Bourillon is currently attempting to gather the entire wind industry's lobbying resources in preparation for Kyoto. The Canadian Wind Energy Association has already pledged its support and he hopes for a similar commitment from the American Wind Energy Association.

European lead

Indeed, at the second Canadian Renewable Energy Markets Conference in April (Windpower Monthly, May 1997), lobbying for global, legally binding emissions targets and emissions trading was a main theme of the event. Chris Flavin of the Worldwatch Institute in Washington DC said he saw growing pressure for legally binding emissions limits in Kyoto. A new political coalition in the climate debate is starting to take shape, he added, led by the European Union. The coalition would counter the stand of the "carbon nation club" and its powerful fossil fuel lobbies led by the US. "Nineteen-ninety-seven is the critical year to put in place a strong new treaty," said Flavin. The new coalition must push aside the fossil fuel lobby.

He was backed by Bourillon: "It looks like the European Union might be up to something at the climate change meeting in Kyoto later this year. Actually, I think the European Union has finally decided to act as it wants to be perceived: as a serious player in these climate change negotiations," said Bourillon. He felt that such an EU commitment to reducing greenhouse gases reflects its commitment to wind energy. "It is fair to say that the real development of wind energy in Europe was kick started by the European Commission," he said.

Not all countries are as forward thinking as Europe, though. Douglas Russell of Global Change Strategies International in Canada warned that in his country the public, industry and provinces are not yet sufficiently engaged in the need to stabilise and reduce greenhouse gases. Political will is also missing. The country badly needs to agree on accountabilities on legally binding targets, movement on emissions credits and the will to take a strong stand at Kyoto, he said.

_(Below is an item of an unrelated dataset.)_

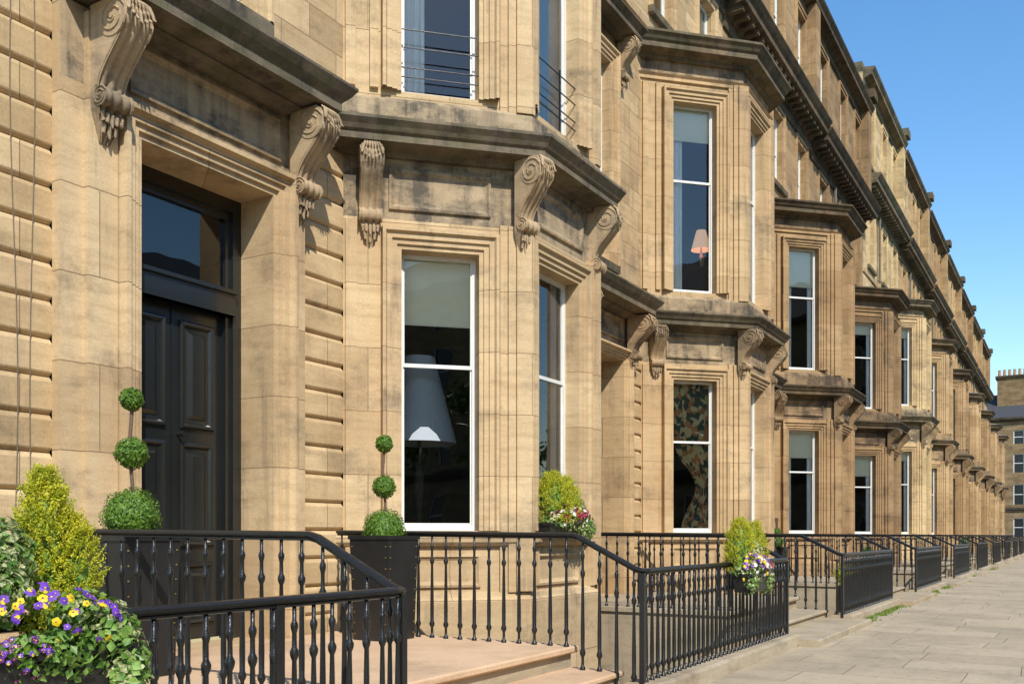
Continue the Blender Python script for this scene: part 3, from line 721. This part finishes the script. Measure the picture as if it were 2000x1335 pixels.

Support was evident at the conference for "an emissions cap and trade system." According to Paul McKay, a director of the Independent Power Producers' Society of Ontario, this would also help "create a new, permanent business-investor base which has an incentive to lobby for lower emissions ceilings in the future." He was backed by Fred Gallagher of Vision Quest Windelectric, a potential wind plant developer based in Alberta. He said Vision Quest is now actively preparing for a "cap and trade" greenhouse gas emissions regime anticipated as an outcome of negotiations in Kyoto. He saw emissions trading and banking as an "emissions currency," which would allow market forces to operate. "We at Vision Quest are ready to deliver to an active emissions market," he stated. Gallagher is also chair of a Canadian lobby group campaigning for a fair market for clean sources of energy, the Independent Power Stakeholder Task Force.